OPENED in 1879, the Anna Bay Public School gave the opportunity for the children of Bobs Farm pioneering families to be educated.
Being situated around five kilometers from Bobs Farm it was quite a challenge to walk daily through the swampy marshland to attend school.
Of those pupils to enrol in 1879, little five-year-old Morris Upton had the longest journey to school.
Lovell M Blanch reported: ‘School children did not follow the road coming from Bobs Farm but had a track of their own through the bush and across the paddocks.
“There were four Maslens and four Cromartys and part of their track was right past the front of our house and then through the bush again, coming out at Uncle Steve Blanch’s then onto the road and on to school.’
In 1916 there were sufficient children of school age living in the Bobs Farm area to warrant the establishment of a school. A site was chosen and a school building sourced.
The building had been a school, since closed, situated on the Cabbage Tree Road between Williamtown and Tomago.
This building was duly dismantled in sections and transported to Salt Ash from where it was floated down the Tilligerry Creek and up through the drains and finally hauled by bullock train to the site.
On site, roughly on the northern end of the present tennis court, it was re-erected in mid-1917.
When opened to students the school was to be known as the Provisional School of Lower Anna Bay.
The school was opened in 1918 with Mr Lockney as the teacher.
The name Bobs Farm did not gain permanent currency until a Post Office was established in the 1920s on a site close to the location of the since burnt-out General Store.
Evidently, postal authorities were uncomfortable with having an Anna Bay and a Lower Anna Bay Post Office in the same area, believing that it would cause confusion.

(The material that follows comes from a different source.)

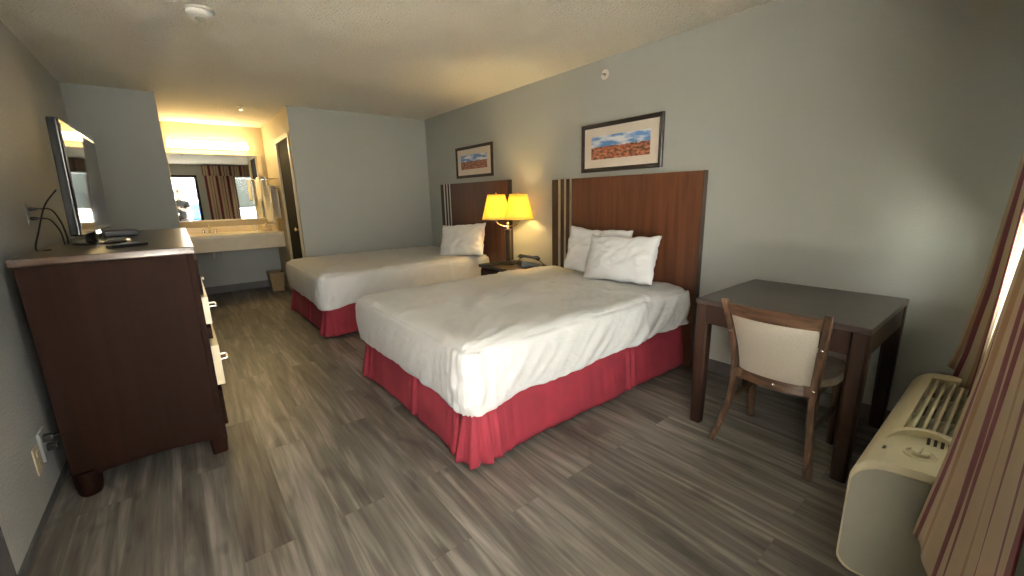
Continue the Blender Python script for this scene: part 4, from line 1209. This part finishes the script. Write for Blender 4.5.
# ------------------------------------------------------------------ ceiling and wall devices
sd = thing('smoke_detector', 'round off-white smoke detector on the ceiling', 'smoke detector', (.282, 3.255, H))
bm = bmesh.new(); lathe(bm, [(.078, 0), (.078, -.008), (.072, -.012)], n=36); obj('mounting_ring', bm, 'off_pl', sd)
bm = bmesh.new(); lathe(bm, [(.068, -.010), (.068, -.028), (.060, -.038), (.035, -.044), (.001, -.046)], n=36); obj('housing', bm, 'white_pl', sd)
bm = bmesh.new(); lathe(bm, [(.028, -.040), (.026, -.052), (.015, -.058), (.001, -.059)], n=24); obj('sensor_cap', bm, 'off_pl', sd)
sp = thing('wall_sprinkler', 'round white sprinkler head high on the right wall', 'sprinkler', (XR, 2.457, 2.312))
bm = bmesh.new(); lathe(bm, [(.041, 0), (.041, -.005), (.034, -.011), (.024, -.009), (.022, -.003)], n=30, axis='X'); obj('escutcheon', bm, 'brassring', sp)
bm = bmesh.new(); lathe(bm, [(.010, 0), (.010, -.028)], n=16, axis='X'); tube(bm, [(-.028, -.010, 0), (-.048, -.012, .0), (-.058, 0, 0)], .0025, 8); tube(bm, [(-.028, .010, 0), (-.048, .012, 0), (-.058, 0, 0)], .0025, 8)
bx(bm, -.062, -.059, -.014, .014, -.014, .012, bev=.001); obj('nozzle', bm, 'plate_grey', sp)
sp2 = thing('ceiling_sprinkler', 'small sprinkler head on the alcove ceiling', 'sprinkler', (.77, 6.03, H))
bm = bmesh.new(); lathe(bm, [(.036, 0), (.036, -.004), (.024, -.010)], n=24); obj('escutcheon', bm, 'brassring', sp2)
bm = bmesh.new(); lathe(bm, [(.009, -.008), (.009, -.025), (.005, -.03), (.005, -.04), (.016, -.042), (.016, -.044)], n=16); obj('nozzle', bm, 'chrome', sp2)

# ------------------------------------------------------------------ outside: walkway and facing wall, people
struct('ground', box(-9, 12, -14, YF - T - .001, -.10, -.005), 'concrete', 'concrete walkway outside the entrance door', 'ground')

struct('added_overhang', box(-9, 12, -1.55, YF - T - .001, 2.56, 2.70), 'stucco', 'added unseen pale roof outside blocking the high sky', 'roof')  # unseen slab added outside to cut high sky light entering by the doorway

def person(name_label, loc, rotz, shirt, trousers, arms, hairm='hair', height=1.72, hem=None):
    """standing figure facing +y; arms: dict side -> (elbow, wrist) in local metres"""
    s = height / 1.72
    root = thing('person', name_label, 'person', loc, rotz)
    def skin(name, pts, edges, radii, mat, parent, sub=2):
        me = bpy.data.meshes.new(name); me.from_pydata([tuple(Vector(p) * s) for p in pts], edges, []); me.update()
        o = bpy.data.objects.new(name, me); COL.objects.link(o); o.parent = parent
        md = o.modifiers.new('skin', 'SKIN'); md.use_smooth_shade = True
        if not me.skin_vertices: pass
        for v, r in zip(me.skin_vertices[0].data, radii):
            v.radius = (r[0] * s, r[1] * s) if isinstance(r, tuple) else (r * s, r * s)
        me.skin_vertices[0].data[0].use_root = True
        o.modifiers.new('sub', 'SUBSURF').levels = sub; o.modifiers['sub'].render_levels = sub
        me.materials.append(M[mat]); return o
    pts = [(0, 0, .93), (0, .005, 1.08), (0, -.005, 1.24), (0, -.01, 1.38), (0, 0, 1.46), (0, .015, 1.53)]
    rad = [(.115, .080), (.105, .080), (.125, .088), (.120, .075), (.052, .052), (.050, .055)]
    edges = [(0, 1), (1, 2), (2, 3), (3, 4), (4, 5)]
    def add(p, r, par):
        pts.append(p); rad.append(r); edges.append((par, len(pts) - 1)); return len(pts) - 1
    for sd_ in (-1, 1):
        h = add((.095 * sd_, 0, .86), .085, 0); k = add((.10 * sd_, .015, .50), .056, h); a = add((.105 * sd_, -.01, .09), .036, k); add((.11 * sd_, .11, .045), (.034, .030), a)
        sh = add((.185 * sd_, -.01, 1.375), .052, 3); e, w = arms[sd_]
        ee = add(e, .040, sh); ww = add(w, .026, ee)
    body = skin('body', pts, edges, rad, 'skin', root)
    # head
    bm = bmesh.new(); bmesh.ops.create_uvsphere(bm, u_segments=32, v_segments=24, radius=1)
    for v in bm.verts:
        x, y, z = v.co
        w = .076 * (1 - .22 * max(0, -z) ** 1.3); d = .096
        px, py, pz = x * w, y * d, z * .118
        if y > 0: py *= .93
        nose = math.exp(-((x / .20) ** 2 + ((z + .12) / .22) ** 2)) if y > 0 else 0; py += .020 * nose
        for ex in (-.42, .42):
            py -= .008 * math.exp(-(((x - ex) / .2) ** 2 + ((z - .08) / .13) ** 2)) if y > 0 else 0
        py -= .004 * math.exp(-((x / .35) ** 2 + ((z + .45) / .05) ** 2)) if y > 0 else 0
        py += .006 * math.exp(-((x / .3) ** 2 + ((z + .85) / .15) ** 2)) if y > 0 else 0
        v.co = Vector((px, py + .02, pz + 1.615)) * s
    for sd_ in (-1, 1):
        t = bmesh.new(); bmesh.ops.create_uvsphere(t, u_segments=12, v_segments=8, radius=1)
        for v in t.verts: v.co = Vector((sd_ * .078 + v.co.x * .010, .012 + v.co.y * .018, 1.61 + v.co.z * .030)) * s
        merge(bm, t)
    head = obj('head', bm, 'skin', root, True, angle=180)
    for sd_ in (-1, 1):
        bm = bmesh.new(); bmesh.ops.create_uvsphere(bm, u_segments=12, v_segments=8, radius=.012 * s)
        bmesh.ops.translate(bm, verts=bm.verts, vec=Vector((sd_ * .031, .098, 1.625)) * s); obj('eye', bm, 'hair', head)
    bm = bmesh.new(); bmesh.ops.create_uvsphere(bm, u_segments=28, v_segments=18, radius=1)
    kill = [v for v in bm.verts if (v.co.y > .35 and v.co.z < .42) or v.co.z < -.35]
    bmesh.ops.delete(bm, geom=kill, context='VERTS')
    for v in bm.verts:
        q = fbm(tuple(v.co), 3) * .05
        v.co = Vector((v.co.x * .086 * (1 + q), v.co.y * .104 * (1 + q) + .010, v.co.z * .122 * (1 + q) + 1.628)) * s
    solid(obj('hair', bm, hairm, root, True, angle=180), .008)
    # shirt: torso and short sleeves
    P = [(0, 0, .84), (0, .005, 1.08), (0, -.005, 1.24), (0, -.01, 1.375), (0, 0, 1.43)]; R = [(.175, .130), (.160, .120), (.172, .122), (.150, .100), (.062, .062)]
    E = [(0, 1), (1, 2), (2, 3), (3, 4)]
    for sd_ in (-1, 1):
        P.append((.19 * sd_, -.01, 1.38)); R.append(.066); E.append((3, len(P) - 1))
        e = Vector(arms[sd_][0]); q = Vector((.185 * sd_, -.01, 1.375)).lerp(e, .72); P.append(tuple(q)); R.append(.057); E.append((len(P) - 2, len(P) - 1))
    skin('shirt', P, E, R, shirt, root)
    P = [(0, 0, 1.0)]; R = [(.155, .115)]; E = []
    for sd_ in (-1, 1):
        i0 = len(P); P += [(.098 * sd_, 0, .84), (.102 * sd_, .015, .50), (.107 * sd_, -.01, .10)]; R += [.098, .070, .058]; E += [(0, i0), (i0, i0 + 1), (i0 + 1, i0 + 2)]
    skin('trousers', P, E, R, trousers, root)
    for sd_ in (-1, 1):
        bm = bmesh.new(); rows = []
        bx(bm, (.11 * sd_ - .045) * s, (.11 * sd_ + .045) * s, -.06 * s, .20 * s, 0, .075 * s, bev=.03 * s, seg=4); obj('shoe', bm, 'black', root)
    # hands: palm with four fingers and a thumb
    for sd_ in (-1, 1):
        e, w = Vector(arms[sd_][0]), Vector(arms[sd_][1]); d = (w - e).normalized()
        side = d.cross(Vector((0, 1, 0)) if abs(d.y) < .9 else Vector((1, 0, 0))).normalized(); nrm = side.cross(d).normalized()
        P = [tuple(w), tuple(w + d * .045), tuple(w + d * .085)]; R = [(.024, .020), (.034, .017), (.034, .015)]; E = [(0, 1), (1, 2)]
        for k, ln in enumerate((.066, .078, .074, .058)):
            off = side * (k - 1.5) * .0195; i0 = len(P)
            P += [tuple(w + d * .09 + off), tuple(w + d * (.09 + ln * .5) + off * 1.05 + nrm * .006), tuple(w + d * (.09 + ln * .92) + off * 1.05 + nrm * .024)]
            R += [.0095, .0085, .0070]; E += [(2, i0), (i0, i0 + 1), (i0 + 1, i0 + 2)]
        i0 = len(P); P += [tuple(w + d * .035 - side * .040), tuple(w + d * .065 - side * .056 + nrm * .012)]; R += [.011, .009]; E += [(1, i0), (i0, i0 + 1)]
        skin('hand', P, E, R, 'skin', root, 1)
    return root
person('person in a black top holding up a phone in the doorway', (.10, -.58, -.005), 0, 'dark_shirt', 'denim',
       {-1: ((-.27, .16, 1.11), (-.215, .385, 1.255)), 1: ((.18, .14, 1.13), (-.01, .345, 1.205))}, height=1.74)
person('person in a bright blue top standing outside the doorway', (.50, -1.25, -.005), math.radians(8), 'blue_shirt', 'denim',
       {-1: ((-.25, .0, 1.12), (-.25, .07, .88)), 1: ((.25, .0, 1.12), (.25, .07, .88))}, height=1.62)
pn = thing('smartphone', 'dark smartphone held up in the doorway', 'phone', (0, -.035, 1.30))
obj('case', box(-.075, .012, -.008, .0, -.018, .042, bev=.004), 'gloss_black', pn)
bm = bmesh.new(); 
for x, z in ((0, .030), (-.018, .030)): lathe(bm, [(.007, 0), (.007, .002), (.001, .002)], (x, 0, z), 14, 'Y')
obj('lens_ring', bm, 'screen', pn)

# ------------------------------------------------------------------ lights
def light(name, typ, loc, energy, col, **k):
    l = bpy.data.lights.new(name, typ); l.energy = energy; l.color = col
    for a, b in k.items(): setattr(l, a, b)
    o = bpy.data.objects.new(name, l); COL.objects.link(o); o.location = loc; return o
for s in (-1, 1):
    a = math.radians(30)
    lo = light('lamp_bulb_light', 'POINT', (LX - math.sin(a) * s * AR, LY + math.cos(a) * s * AR, .62 + .60), 11.0, (1, .76, .38), shadow_soft_size=.035)
# daylight enters through the doorway and window (portals guide the sky's light)
def portal(name, x0, x1, z0, z1):
    o = light(name, 'AREA', ((x0 + x1) / 2, YF - T - .02, (z0 + z1) / 2), 1, (1, 1, 1), shape='RECTANGLE', size=x1 - x0, size_y=z1 - z0)
    o.rotation_euler = (PI / 2, 0, 0)     # faces +y
    o.rotation_euler = (-PI / 2, 0, PI)
    o.data.cycles.is_portal = True
    return o
portal('door_portal', DX0, DX1, 0, DZ); portal('window_portal', WX0, WX1, WZ0, WZ1)
w = bpy.data.worlds.new('sky'); sc.world = w; w.use_nodes = True
bg = w.node_tree.nodes['Background']; bg.inputs['Color'].default_value = (1.0, .97, .895, 1); bg.inputs['Strength'].default_value = 9.5
sun = light('sun', 'SUN', (2, -6, 8), 210.0, (1.0, .95, .86), angle=.02)
sun.rotation_euler = (math.radians(24), math.radians(6), 0)

# ------------------------------------------------------------------ camera
f_px = 414.34; ya, pi_, ro_ = [math.radians(v) for v in (38.2645, -12.4433, -1.3758)]
fw_ = Vector((math.sin(ya) * math.cos(pi_), math.cos(ya) * math.cos(pi_), math.sin(pi_)))
r_ = Vector((math.cos(ya), -math.sin(ya), 0)); u_ = r_.cross(fw_)
r2 = r_ * math.cos(ro_) + u_ * math.sin(ro_); u2 = -r_ * math.sin(ro_) + u_ * math.cos(ro_)
cam = bpy.data.cameras.new('camera'); cam.sensor_width = 36; cam.lens = f_px / 1024 * 36; cam.clip_start = .01; cam.clip_end = 100
co = bpy.data.objects.new('camera', cam); COL.objects.link(co)
mw = Matrix((r2, u2, -fw_)).transposed().to_4x4(); mw.translation = Vector((0, 0, 1.3301)); co.matrix_world = mw
sc.camera = co
sc.view_settings.view_transform = 'Standard'; sc.view_settings.look = 'None'; sc.view_settings.gamma = 1; sc.view_settings.exposure = 1.52
sc.view_settings.use_curve_mapping = False
sc.cycles.use_denoising = True
sc.cycles.max_bounces = 10; sc.cycles.diffuse_bounces = 6; sc.cycles.glossy_bounces = 5; sc.cycles.transmission_bounces = 6; sc.cycles.transparent_max_bounces = 8
sc.cycles.sample_clamp_indirect = 8; sc.cycles.caustics_reflective = False; sc.cycles.caustics_refractive = False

When they enquired as to whether the Lower Anna Bay area had ever been known by any other name, they were informed that it was laughingly referred to, on occasions, as Bob’s Farm after a convict stockman who worked for Gentleman Smith at Fullerton Cove.
So, Bobs Farm, officially, came to be the new name for the area and, by the end of the 1920s, the school was known as Bobs Farm Public School.
The school building was riddled with termites and was replaced with a weatherboard building in 1928.
Over the past 100 years school enrolments have fluctuated.
In 1973 there were 10 students.
Other times there have been sufficient students for three teachers to be employed.
Memories of Bobs Farm School
A pupil from 1958-1964, Linda Martin said Bobs Farm school was one of her first memories.
One of my earliest childhood memories is waking up in the car and looking out the window to see a house that was to become my home for 11 years and the small school that I would attend for seven years.
“I was three years old at the time.
“Wll classes from kindergarten to Year 6 were in the one classroom and my teacher was my father Vince Martin, who was the teacher-in-charge for 11 years.
“Four of my five younger siblings were also in the classroom for varying periods of time.”
Linda said three events during the year were eagerly anticipated by students.
One was Empire Day Celebrations, when “all the community came to the hall and partied”.
“There were so many goodies to eat prepared by the mums,” she said.
Another key date was the annual Port Stephens Area Sports Carnival, in which Bobs Farm “always excelled, returning with several trophies and the coveted shield”.
“The students at Bobs Farm were excellent at ball games, tunnel ball, captain ball as well as the orange and sack races. “We marched perfectly as we had practiced for weeks.”
The final major event on the calendar was the end of year concert and Christmas party.
“We rehearsed for weeks and always entertained our audience,” Linda said.